Lying on a bend of the Ayeyarwady River in the central plain of Myanmar, Bagan is a sacred landscape, featuring an exceptional range of Buddhist art and architecture. The seven components of the serial property include numerous temples, stupas, monasteries and places of pilgrimage, as well as archaeological remains, frescoes and sculptures. The property bears spectacular testimony to the peak of Bagan civilization (11th -13th centuries CE), when the site was the capital of a regional empire. This ensemble of monumental architecture reflects the strength of religious devotion of an early Buddhist empire.

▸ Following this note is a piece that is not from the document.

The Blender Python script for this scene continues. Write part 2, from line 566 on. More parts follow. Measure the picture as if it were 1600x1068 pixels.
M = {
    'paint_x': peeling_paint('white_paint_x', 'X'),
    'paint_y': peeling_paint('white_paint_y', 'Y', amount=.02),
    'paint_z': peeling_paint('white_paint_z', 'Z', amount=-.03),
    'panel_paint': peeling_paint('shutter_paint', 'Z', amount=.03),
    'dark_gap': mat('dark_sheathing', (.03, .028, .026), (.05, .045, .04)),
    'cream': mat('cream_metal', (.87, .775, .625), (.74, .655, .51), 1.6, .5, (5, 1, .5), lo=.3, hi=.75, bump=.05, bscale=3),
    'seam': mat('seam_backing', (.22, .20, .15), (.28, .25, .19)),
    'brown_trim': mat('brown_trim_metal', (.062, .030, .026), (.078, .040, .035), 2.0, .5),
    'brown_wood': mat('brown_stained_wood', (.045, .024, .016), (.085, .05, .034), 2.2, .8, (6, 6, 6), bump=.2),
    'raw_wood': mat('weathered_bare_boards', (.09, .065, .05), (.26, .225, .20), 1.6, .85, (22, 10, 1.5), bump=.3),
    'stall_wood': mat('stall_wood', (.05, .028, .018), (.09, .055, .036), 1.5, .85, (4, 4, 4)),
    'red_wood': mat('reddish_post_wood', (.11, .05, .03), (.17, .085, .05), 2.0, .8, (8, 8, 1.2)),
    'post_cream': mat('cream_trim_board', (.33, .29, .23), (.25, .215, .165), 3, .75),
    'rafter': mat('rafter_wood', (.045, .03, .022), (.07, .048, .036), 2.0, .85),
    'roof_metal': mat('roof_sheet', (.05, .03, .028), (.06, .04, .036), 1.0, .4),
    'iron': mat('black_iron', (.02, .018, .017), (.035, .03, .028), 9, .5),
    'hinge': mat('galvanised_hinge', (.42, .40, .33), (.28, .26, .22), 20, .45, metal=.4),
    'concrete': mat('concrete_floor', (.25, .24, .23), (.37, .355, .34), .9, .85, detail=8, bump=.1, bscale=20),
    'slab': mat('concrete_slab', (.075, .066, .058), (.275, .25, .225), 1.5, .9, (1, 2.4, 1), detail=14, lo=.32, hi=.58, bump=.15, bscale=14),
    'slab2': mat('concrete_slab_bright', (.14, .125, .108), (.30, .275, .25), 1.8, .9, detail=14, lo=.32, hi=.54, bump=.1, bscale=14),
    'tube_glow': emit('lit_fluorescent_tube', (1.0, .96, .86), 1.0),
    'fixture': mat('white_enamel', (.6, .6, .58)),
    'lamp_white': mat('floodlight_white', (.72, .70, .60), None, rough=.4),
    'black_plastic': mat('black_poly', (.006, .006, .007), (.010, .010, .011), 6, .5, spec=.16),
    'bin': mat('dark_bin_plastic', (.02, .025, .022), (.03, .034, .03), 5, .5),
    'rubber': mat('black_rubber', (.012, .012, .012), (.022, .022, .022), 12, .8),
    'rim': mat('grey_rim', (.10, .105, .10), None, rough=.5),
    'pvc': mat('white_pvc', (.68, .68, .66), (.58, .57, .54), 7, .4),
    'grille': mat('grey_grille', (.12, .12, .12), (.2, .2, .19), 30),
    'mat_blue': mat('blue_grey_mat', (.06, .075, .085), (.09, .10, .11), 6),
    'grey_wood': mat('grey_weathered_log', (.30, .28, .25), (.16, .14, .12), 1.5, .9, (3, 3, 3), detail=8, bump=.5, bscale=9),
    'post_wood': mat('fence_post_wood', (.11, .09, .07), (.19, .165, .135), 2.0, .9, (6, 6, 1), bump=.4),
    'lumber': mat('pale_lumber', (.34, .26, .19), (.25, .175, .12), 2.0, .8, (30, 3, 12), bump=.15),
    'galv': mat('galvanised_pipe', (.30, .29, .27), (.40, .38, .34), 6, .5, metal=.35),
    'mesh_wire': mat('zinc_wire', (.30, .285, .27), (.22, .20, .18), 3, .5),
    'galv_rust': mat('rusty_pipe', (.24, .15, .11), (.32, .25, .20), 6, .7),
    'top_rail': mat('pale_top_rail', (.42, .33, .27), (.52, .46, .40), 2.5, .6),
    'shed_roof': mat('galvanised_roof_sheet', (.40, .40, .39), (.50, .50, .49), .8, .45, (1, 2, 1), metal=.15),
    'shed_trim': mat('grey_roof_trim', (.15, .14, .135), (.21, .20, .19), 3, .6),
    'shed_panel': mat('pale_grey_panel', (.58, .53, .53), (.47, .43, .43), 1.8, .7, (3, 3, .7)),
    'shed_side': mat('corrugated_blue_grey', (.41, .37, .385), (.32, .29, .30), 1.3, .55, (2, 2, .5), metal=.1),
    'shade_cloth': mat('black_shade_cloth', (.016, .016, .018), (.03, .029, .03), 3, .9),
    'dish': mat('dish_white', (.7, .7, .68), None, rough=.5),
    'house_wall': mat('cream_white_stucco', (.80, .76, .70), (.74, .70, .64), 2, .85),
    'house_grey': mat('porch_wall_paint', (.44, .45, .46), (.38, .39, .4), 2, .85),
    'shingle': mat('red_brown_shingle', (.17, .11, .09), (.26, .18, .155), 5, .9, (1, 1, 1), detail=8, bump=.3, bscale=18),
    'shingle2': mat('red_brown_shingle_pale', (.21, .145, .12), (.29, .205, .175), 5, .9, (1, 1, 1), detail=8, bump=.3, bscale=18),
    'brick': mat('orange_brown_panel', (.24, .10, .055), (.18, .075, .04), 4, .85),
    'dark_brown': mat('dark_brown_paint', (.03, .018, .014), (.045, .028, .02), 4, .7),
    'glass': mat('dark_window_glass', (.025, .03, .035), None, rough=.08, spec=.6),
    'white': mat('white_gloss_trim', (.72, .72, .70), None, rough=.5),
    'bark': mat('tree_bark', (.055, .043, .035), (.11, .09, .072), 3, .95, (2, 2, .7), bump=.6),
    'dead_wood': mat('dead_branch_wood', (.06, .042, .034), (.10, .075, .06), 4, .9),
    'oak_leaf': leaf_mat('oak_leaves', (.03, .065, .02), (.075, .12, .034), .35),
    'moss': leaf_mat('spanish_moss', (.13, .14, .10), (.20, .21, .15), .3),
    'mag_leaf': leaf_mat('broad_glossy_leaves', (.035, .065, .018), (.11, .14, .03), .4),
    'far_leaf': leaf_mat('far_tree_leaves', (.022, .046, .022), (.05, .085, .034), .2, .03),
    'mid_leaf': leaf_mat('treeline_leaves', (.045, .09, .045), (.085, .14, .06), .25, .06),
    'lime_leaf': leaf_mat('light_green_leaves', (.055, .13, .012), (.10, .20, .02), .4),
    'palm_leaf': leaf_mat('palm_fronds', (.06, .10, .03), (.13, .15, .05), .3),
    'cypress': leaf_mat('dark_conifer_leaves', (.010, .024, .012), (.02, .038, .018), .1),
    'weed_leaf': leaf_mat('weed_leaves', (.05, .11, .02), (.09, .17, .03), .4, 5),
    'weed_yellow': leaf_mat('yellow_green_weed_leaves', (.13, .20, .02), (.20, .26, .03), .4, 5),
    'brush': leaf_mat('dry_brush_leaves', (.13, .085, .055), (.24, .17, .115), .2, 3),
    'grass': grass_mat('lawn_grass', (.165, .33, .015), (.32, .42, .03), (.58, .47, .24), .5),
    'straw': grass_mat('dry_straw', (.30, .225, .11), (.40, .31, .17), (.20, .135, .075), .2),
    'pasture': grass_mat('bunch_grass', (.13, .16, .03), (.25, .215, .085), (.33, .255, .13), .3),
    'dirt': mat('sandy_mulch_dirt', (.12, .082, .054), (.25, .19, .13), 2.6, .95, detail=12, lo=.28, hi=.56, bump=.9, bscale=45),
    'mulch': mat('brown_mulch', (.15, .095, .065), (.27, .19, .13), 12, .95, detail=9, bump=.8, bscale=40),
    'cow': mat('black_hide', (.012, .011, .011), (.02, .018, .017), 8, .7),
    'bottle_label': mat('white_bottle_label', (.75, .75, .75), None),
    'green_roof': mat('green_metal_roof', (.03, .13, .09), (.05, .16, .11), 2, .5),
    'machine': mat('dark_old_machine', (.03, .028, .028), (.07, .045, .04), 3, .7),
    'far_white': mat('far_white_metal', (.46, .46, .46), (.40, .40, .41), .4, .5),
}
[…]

Bagan is a sacred landscape which features an exceptional array of Buddhist art and architecture, demonstrates centuries of the cultural tradition of the Theravada Buddhist practice of merit making (Kammatic Buddhism), and provides dramatic evidence of the Bagan Period (Bagan Period 11th – 13th centuries), when redistributional Buddhism became a mechanism of political control, with the king effectively acting as the chief donor. During this period, the Bagan civilisation gained control of the river transport, extending its influence over a large area. The traditions of merit making resulted in a rapid increase in temple construction, peaking in the 13th century. The serial property of eight components is located on a bend in the Ayeyarwady River, in the central dry zone of Myanmar. Seven of the components are located on one side of the River, and one (component 8) is located on the opposite side. Intangible attributes of the property are reflected in Buddhist worship and merit-making activities, traditional cultural practices and farming. The serial property of eight components consists of 3,595 recorded monuments – including stupas, temples and other structures for Buddhist spiritual practice, extensive archaeological resources, and many inscriptions, murals and sculptures. Bagan is a complex, layered cultural landscape which also incorporates living communities and contemporary urban areas.